I can’t, therefore, go out and tell someone that they’ve got to believe what I do otherwise they’re going to burn in hell/suffer the torment of eternal separation/be moody forever because they don’t like the afterlife, because I am not that dogmatically sure that I want people to believe the same as I do, and I really hope I never do reach the point where I am so sure I have all the right answers that I am willing to sit on my big fat theologcal arse and go no further. Therefore, to preach a definitive “recipe for salvation” – which I have done in the past – would be deceptive on my part.

There is an important caveat, though. And that is the fact that I do still have the beliefs I have and, if they are true, then some things do demand some kind of response, because they have profound implications for the way this world we live in works.

So. I am unwilling to beat people over the head with a Bible, to tell them that their soul is damned and that unless they turn to Christ they will suffer eternal separation from God. I am unwilling to sell the idea of a simple quick-fix Jesus to solve all your emotional, spiritual and physical needs. But I would encourage people to be open and honest, to be aware of their own journey, and, more specfically, to listen to the claims made in the Bible and to consider taking them seriously. I would hope that, as part of my journey, my everyday actions can become more of an ambassador for my beliefs than dogmatic preaching could ever be. And if that means I can stir a few hearts and minds and set a few people off in a new direction on their own journeys, then that must be a good thing, right?

The ESV and doctrinal influence on translation

Thursday, June 16th, 2005

The Christian blogging world has recently been going all fanboy over the ESV translation of the Bible. I’ll confess to not being entirely sure what all the fuss is about, but I’ll go along with things for the moment.

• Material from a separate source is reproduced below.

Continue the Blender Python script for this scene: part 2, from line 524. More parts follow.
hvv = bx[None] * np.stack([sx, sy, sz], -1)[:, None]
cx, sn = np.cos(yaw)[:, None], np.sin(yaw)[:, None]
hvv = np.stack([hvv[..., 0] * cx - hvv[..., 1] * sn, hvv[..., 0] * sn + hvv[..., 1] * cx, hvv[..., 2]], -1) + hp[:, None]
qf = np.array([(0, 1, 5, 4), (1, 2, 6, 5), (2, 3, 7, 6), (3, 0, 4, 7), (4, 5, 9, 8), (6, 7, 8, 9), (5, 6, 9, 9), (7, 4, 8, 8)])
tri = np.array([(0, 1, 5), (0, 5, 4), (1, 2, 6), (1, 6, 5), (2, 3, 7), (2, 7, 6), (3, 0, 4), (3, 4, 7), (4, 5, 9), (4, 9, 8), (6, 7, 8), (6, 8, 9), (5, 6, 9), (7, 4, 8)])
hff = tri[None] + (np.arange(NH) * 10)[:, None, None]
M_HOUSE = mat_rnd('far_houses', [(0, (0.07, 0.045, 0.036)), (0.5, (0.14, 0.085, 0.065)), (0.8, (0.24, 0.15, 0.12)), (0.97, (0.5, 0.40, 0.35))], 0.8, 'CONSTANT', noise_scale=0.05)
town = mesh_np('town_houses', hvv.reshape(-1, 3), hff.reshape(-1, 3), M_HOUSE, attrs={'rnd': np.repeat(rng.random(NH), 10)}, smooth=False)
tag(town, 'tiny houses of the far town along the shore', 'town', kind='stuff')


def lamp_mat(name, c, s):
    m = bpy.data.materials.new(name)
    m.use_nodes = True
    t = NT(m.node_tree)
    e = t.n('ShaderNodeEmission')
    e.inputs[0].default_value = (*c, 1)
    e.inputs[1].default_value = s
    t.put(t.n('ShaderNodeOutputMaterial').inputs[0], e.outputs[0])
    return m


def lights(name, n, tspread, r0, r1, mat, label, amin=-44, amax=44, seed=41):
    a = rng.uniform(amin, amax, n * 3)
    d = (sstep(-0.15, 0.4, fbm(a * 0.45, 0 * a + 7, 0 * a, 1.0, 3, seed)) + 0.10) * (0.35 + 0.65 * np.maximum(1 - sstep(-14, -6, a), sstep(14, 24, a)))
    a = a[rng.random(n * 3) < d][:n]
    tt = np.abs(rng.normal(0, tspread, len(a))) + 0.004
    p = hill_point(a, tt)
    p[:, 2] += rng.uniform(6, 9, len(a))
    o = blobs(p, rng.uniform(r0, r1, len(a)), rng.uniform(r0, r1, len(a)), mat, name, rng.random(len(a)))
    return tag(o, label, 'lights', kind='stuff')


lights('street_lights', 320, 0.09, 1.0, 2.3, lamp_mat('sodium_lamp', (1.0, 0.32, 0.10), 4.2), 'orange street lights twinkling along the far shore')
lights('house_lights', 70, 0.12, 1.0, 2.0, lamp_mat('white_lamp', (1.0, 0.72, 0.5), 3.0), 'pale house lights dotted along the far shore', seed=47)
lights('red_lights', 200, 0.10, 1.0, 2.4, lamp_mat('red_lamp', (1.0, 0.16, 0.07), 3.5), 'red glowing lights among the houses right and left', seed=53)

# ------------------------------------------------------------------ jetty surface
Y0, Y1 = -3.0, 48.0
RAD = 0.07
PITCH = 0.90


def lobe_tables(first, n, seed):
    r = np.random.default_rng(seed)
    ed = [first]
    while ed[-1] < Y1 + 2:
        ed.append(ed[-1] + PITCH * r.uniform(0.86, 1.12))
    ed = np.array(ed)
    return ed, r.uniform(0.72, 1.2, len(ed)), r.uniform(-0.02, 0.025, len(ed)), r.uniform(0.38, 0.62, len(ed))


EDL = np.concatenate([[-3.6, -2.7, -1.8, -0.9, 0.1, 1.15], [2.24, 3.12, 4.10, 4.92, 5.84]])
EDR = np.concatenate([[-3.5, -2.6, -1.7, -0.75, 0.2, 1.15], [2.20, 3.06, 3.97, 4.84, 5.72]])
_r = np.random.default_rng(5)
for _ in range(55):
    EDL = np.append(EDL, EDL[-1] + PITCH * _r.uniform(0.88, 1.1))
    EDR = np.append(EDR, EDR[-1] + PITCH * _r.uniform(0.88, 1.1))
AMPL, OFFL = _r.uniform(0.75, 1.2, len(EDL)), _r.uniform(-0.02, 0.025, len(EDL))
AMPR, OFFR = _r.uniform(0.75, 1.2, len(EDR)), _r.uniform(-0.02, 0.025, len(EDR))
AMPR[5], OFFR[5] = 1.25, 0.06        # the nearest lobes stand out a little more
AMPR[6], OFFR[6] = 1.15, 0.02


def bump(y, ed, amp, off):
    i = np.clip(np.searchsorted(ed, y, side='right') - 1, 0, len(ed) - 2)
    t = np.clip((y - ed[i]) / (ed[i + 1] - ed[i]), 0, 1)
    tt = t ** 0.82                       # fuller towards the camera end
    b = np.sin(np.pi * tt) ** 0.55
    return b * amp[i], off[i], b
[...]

Anyway, Mr. Warnock, master self publicist and famous blogger, has got himself an exclusive blog-interview-thing with the ESV translation committee. The first question he asked was:

ESV Interview: Is translation effected by doctrine?
It is of note that the group of scholars who wrote the ESV include some great giants of evangelicalism. I wonder how important to the accurate translation of the Bible is an evangelical faith. How much does the doctrine one believes in influence the act of translation and the philosophy which lies behind it?

The response is, loosely, that yes, the Evangelical view that the Bible is the (literal) Word of God does inform on the way that they approach the translation. Adrian (and many others) seems very happy with that response, saying:

This inspires me with great confidence about this translation as I want the people translating the bible for me to believe that its every word is inspired by God and is profitable for us. It matters to me whether the original actually said what we are led to believe it does.

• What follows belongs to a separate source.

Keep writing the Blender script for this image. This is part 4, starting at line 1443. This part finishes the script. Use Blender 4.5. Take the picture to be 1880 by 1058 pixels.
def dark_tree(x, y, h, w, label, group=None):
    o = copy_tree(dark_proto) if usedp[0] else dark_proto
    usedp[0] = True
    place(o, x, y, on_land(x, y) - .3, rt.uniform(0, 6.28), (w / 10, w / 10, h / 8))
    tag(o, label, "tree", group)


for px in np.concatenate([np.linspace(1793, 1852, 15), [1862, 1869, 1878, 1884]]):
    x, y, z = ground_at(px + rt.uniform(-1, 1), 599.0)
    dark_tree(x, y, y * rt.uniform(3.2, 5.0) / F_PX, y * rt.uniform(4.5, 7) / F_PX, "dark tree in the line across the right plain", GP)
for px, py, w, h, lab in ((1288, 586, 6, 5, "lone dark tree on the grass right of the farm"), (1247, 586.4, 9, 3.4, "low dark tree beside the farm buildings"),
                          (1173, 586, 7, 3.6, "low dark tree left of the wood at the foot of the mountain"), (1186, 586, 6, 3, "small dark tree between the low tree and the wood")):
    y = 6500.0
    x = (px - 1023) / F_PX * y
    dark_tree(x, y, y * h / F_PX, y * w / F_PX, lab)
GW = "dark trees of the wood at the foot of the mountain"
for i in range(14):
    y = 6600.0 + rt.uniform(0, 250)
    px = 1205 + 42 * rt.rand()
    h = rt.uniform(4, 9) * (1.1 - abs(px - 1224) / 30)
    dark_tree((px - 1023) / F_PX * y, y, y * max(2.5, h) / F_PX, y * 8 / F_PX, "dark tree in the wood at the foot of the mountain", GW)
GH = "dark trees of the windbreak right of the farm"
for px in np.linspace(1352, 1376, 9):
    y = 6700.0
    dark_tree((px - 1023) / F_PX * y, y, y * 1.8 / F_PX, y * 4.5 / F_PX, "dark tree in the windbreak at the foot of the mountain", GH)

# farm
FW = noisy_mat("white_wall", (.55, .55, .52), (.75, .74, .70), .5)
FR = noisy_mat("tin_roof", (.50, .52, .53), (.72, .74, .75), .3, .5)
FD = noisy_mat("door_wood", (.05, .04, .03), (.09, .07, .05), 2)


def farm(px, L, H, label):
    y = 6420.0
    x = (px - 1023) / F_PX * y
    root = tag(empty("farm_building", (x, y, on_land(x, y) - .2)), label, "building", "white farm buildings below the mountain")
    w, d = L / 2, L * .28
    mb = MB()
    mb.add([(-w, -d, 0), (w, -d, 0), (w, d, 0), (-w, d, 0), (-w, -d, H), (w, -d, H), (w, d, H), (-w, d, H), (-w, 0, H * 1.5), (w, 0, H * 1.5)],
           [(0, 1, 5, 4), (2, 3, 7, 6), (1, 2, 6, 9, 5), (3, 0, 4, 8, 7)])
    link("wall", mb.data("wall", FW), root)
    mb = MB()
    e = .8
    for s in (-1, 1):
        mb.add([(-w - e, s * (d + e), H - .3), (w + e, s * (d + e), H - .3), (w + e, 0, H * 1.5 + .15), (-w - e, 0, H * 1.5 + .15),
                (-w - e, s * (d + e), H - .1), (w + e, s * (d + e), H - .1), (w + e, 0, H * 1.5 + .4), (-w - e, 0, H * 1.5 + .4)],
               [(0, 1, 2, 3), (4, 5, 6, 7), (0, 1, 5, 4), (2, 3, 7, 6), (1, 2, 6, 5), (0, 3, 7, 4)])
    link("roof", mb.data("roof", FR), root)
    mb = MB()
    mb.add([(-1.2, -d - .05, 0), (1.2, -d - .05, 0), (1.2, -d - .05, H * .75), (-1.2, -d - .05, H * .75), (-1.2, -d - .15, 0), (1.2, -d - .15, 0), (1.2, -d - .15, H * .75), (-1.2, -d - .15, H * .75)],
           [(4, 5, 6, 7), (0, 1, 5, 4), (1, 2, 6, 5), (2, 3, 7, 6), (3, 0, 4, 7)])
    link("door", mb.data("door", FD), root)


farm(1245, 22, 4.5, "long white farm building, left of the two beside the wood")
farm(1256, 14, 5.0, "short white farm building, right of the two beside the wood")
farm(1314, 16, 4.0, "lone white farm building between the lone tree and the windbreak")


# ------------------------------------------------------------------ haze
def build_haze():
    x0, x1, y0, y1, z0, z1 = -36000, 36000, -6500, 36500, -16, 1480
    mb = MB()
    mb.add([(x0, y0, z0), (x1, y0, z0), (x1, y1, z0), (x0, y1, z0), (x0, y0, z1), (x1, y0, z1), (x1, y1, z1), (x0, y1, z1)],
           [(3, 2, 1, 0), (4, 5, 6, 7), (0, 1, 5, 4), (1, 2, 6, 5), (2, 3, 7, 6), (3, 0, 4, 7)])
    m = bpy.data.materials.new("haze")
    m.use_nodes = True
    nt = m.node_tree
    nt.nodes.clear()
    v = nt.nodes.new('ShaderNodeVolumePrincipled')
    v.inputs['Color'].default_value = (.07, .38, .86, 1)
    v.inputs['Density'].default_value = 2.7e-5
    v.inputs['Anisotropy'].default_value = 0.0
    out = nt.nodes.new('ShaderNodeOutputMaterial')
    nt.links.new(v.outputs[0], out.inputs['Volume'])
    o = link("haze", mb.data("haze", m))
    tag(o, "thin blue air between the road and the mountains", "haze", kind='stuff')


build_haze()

Well, in my role as fluffy liberal heretic, I feel I can’t let this one pass without pointing out the rather obvious hole in this argument: Basically, it seems to me, this is an utterly backwards way of approaching things. Rather than approaching the original texts in a neutral fashion, reading them critically and with an open mind and then letting the words speak for themselves and allowing them to inform matters of doctrine and belief, they instead choose to adhere to a doctrine and allow that to inform their translation.

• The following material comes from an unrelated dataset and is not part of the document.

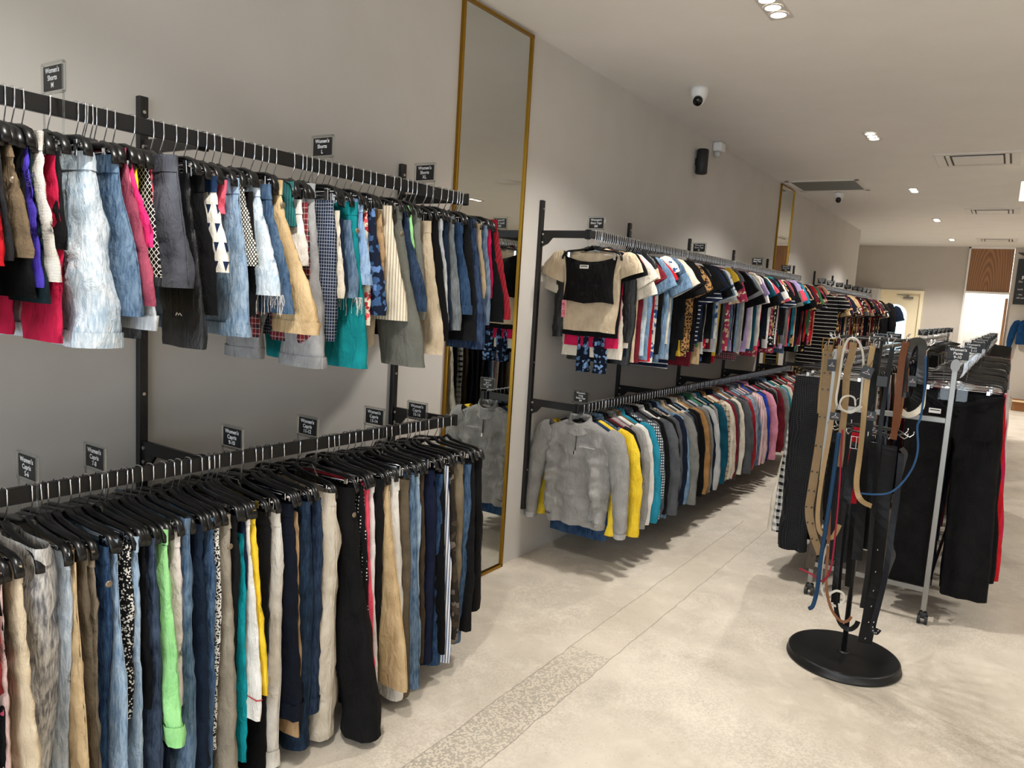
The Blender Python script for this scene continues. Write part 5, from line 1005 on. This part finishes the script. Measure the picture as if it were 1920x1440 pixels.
# ------------------------------------------------------------------ belt stand
BX, BY = 1.872, 3.66
t = empty('belt_stand', (BX, BY, 0)); tag(t, 'black two-tier round belt stand on a heavy disc base', 'belt stand')
MB().lathe(0, 0, [(0, 0), (.243, 0), (.247, .004), (.247, .010), (.241, .013), (.241, .034), (.236, .040), (.228, .042), (0, .042)], 72).build('disc_base', M_black, t, True)
MB().lathe(0, 0, [(0, .041), (.028, .041), (.028, .046), (.014, .048), (0, .048)], 24).build('socket', M_black, t, True)
MB().tube([(0, 0, .045), (0, 0, 1.50)], .0115, 16).build('pole', M_black, t, True)
def ring(z, r, nh, nm):
    q = empty(nm, (0, 0, z)); q.parent = t
    MB().tube([(r*math.cos(2*PI*k/48), r*math.sin(2*PI*k/48), 0) for k in range(48)], .0045, 8, closed=True).build('hoop', M_black, q, True)
    for k in range(4):
        a = PI/4+k*PI/2; MB().tube([(0, 0, .0), (r*math.cos(a), r*math.sin(a), 0)], .004, 6).build('spoke', M_black, q, True)
    for k in range(nh):
        a = 2*PI*k/nh+.1; c_, s_ = math.cos(a), math.sin(a)
        MB().tube([(r*c_, r*s_, 0), ((r+.03)*c_, (r+.03)*s_, -.012), ((r+.042)*c_, (r+.042)*s_, .0), ((r+.044)*c_, (r+.044)*s_, .014)], .0025, 6).build('peg_hook', M_chrome, q, True)
ring(1.495, .165, 18, 'upper_ring'); ring(1.09, .13, 12, 'lower_ring')
BC = {'btan': ('8a7355', .55, 0), 'bbeige': ('a08560', .5, 0), 'bwhite': ('c9c4b8', .45, 0), 'bgold': ('a08660', .45, .3), 'bblack': ('0e0e0f', .42, 0), 'bbrownred': ('6b4028', .5, 0), 'bbrown': ('8a5c36', .5, 0), 'bmesh': ('444342', .35, .6), 'bcream': ('e2d8c4', .5, 0),
      'bblue': ('2a5078', .5, 0), 'bquilt': ('101011', .5, 0), 'bnavy': ('181a20', .4, 0), 'bgrey': ('3e3c3b', .5, 0), 'bred': ('cf1f30', .6, 0), 'bdred': ('8e2034', .5, 0), 'bbraid': ('1b3a58', .6, 0), 'bfuzz': ('0e0e0f', .95, 0), 'borange': ('80543a', .5, 0), 'bolive': ('4c443a', .6, 0)}
BM = {k: simple('belt_'+k[1:], v[0], v[1], v[2], .18) for k, v in BC.items()}
def smooth_path(P, n=4):
    P = [Vector(p) for p in P]; out = []
    for i in range(len(P)-1):
        p0 = P[max(0, i-1)]; p1 = P[i]; p2 = P[i+1]; p3 = P[min(len(P)-1, i+2)]
        for k in range(n):
            t_ = k/n; out.append(.5*((2*p1)+(p2-p0)*t_+(2*p0-5*p1+4*p2-p3)*t_*t_+(3*p1-p0-3*p2+p3)*t_**3))
    out.append(P[-1]); return out
def ribbon(P, w, th):
    """strap lying in the XZ plane: width across the path, thickness along y"""
    V = []; F = []; n = len(P)
    for i, p in enumerate(P):
        a = P[max(0, i-1)]; b = P[min(n-1, i+1)]; d = Vector((b.x-a.x, 0, b.z-a.z)); d = d.normalized() if d.length > 1e-6 else Vector((0, 0, -1)); q = Vector((-d.z, 0, d.x))
        tw = .35*math.sin(i*.35); q2 = (q+Vector((0, tw, 0))).normalized(); nn = q2.cross(d).normalized()
        for sx_, sy_ in ((-1, -1), (1, -1), (1, 1), (-1, 1)): V.append(p+q2*(sx_*w/2)+nn*(sy_*th/2))
        if i:
            for k in range(4): F.append(((i-1)*4+k, (i-1)*4+(k+1) % 4, i*4+(k+1) % 4, i*4+k))
    F.append((3, 2, 1, 0)); F.append(tuple((n-1)*4+k for k in range(4))); return V, F
for lab, mk, w, pts, op in BELTS:
    P_ = smooth_path(pts)
    if 'cord' in op: o = MB().tube(P_, w/2, 8).build('belt', BM[mk], None, True)
    else: V, F = ribbon(P_, w, .0028); o = obj('belt', V, F, BM[mk], None, False)
    tag(o, lab if wc(lab) <= 16 else lab[:80], 'belt', 'belts on the belt stand')
    p0 = P_[0]
    if 'holes' in op:
        st = 3 if 'btan' == mk else 2; rng = range(2, len(P_)-1, st) if mk == 'btan' else range(len(P_)-12 if len(P_) > 14 else 2, len(P_)-1, 2)
        for i in rng:
            for sx_ in ((-.3, .3) if mk == 'btan' else (0,)):
                p = P_[i]; MB().tube([(p.x+sx_*w, p.y-.012, p.z), (p.x+sx_*w, p.y+.004, p.z)], .0032 if mk == 'btan' else .0022, 8).build('eyelet', simple('eyelet_'+mk, '2a2018' if mk != 'bquilt' and mk != 'bnavy' else 'b0aca4', .4) if 'eyelet_'+mk not in bpy.data.materials else bpy.data.materials['eyelet_'+mk], o)
    if 'buckle' in op:
        ww = w*.62; hh = .026
        MB().tube([(p0.x-ww, p0.y-.006, p0.z+hh), (p0.x+ww, p0.y-.006, p0.z+hh), (p0.x+ww, p0.y-.006, p0.z-hh), (p0.x-ww, p0.y-.006, p0.z-hh)], .0032, 8, closed=True).tube([(p0.x, p0.y-.01, p0.z+hh), (p0.x, p0.y-.01, p0.z-hh)], .002, 6).build('buckle', M_gold if mk == 'btan' else M_chrome, o)
    # the belt's end clip under the ring
    if p0.z > 1.2 and 'loop' not in lab: MB().tube([(p0.x, p0.y, p0.z-.006), (p0.x, p0.y+.004, p0.z+.02), (p0.x+.006, p0.y+.02, p0.z+.03)], .0018, 6).build('hanging_clip', M_chrome, o)
TG = [(1.725, 3.43, 1.375, .035, .052, .0, 'small black hanger-shaped tag beside the white cord loop'), (1.868, 3.41, 1.36, .046, .05, .25, 'large black tag with a white hanger mark at the stand centre'), (1.93, 3.40, 1.33, .04, .042, 0, 'plain black tag pair right of the large hanger-mark tag'), (1.90, 3.42, 1.18, .04, .04, 0, 'black tag hanging low in the middle of the belts'), (1.765, 3.41, 1.16, .042, .034, 0, 'black tag under the white cord coil'), (2.035, 3.45, 1.34, .032, .044, 0, 'black tag at the right end beside the cream belt')]
for x, y, z, a, b, r, lab in TG:
    q = empty('belt_tag', (x, y, z)); q.rotation_euler = (0, r, 0); tag(q, lab, 'tag', 'black tags hanging on the belt stand')
    MB().bbox(-a/2, a/2, -.001, .001, -b/2, b/2, .0006, 1).tube([(0, 0, b/2), (.004, .01, b/2+.03)], .0012, 5).build('card', M_card, q)
    if 'plain' not in lab:
        s = a*.34; MB().tube([(-s, -.0018, -s*.35), (0, -.0018, s*.25), (s, -.0018, -s*.35)], .0008, 4, closed=True).tube([(0, -.0018, s*.25), (0, -.0018, s*.55), (s*.25, -.0018, s*.8), (0, -.0018, s)], .0008, 4).build('hanger_mark', M_ink, q)
        MB().tube([(0, -.0015, -s*.3), (0, -.0022, -s*.3)], .002, 8).build('red_dot', BM['bred'], q)
# blue sweater on the far wall
o = top('sweater', (2.60, 16.93, 1.78), 0, fab('bluesweater'), 'long', .48, .21, .06, 9); tag(o, 'deep blue sweater pinned to the far wall below the poster', 'sweater')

In other words, if you’ve got a bunch of conservative Evangelicals doing the translating and reviewing the translation, then you are of course going to get a translation which is biassed towards the conservative Evangelical viewpoint – or at least one which doesn’t challenge this viewpoint – which will naturally make conservative Evangelicals who read the translation very happy. If, however, people from a wider variety of backgrounds are involved in the translation and review process, it is easier for these biases to be ironed out and therefore, to my mind, a more useful translation produced.

Of course, the obvious solution is for us all to learn ancient Hebrew and Greek and read the original texts for ourselves and make up our own minds. I strongly suspect, though, that this isn’t going to happen any time soon.

In the meantime, I await the publication of the Purpose Driven® Life Application ESV Study Bible, which surely can’t be far off now.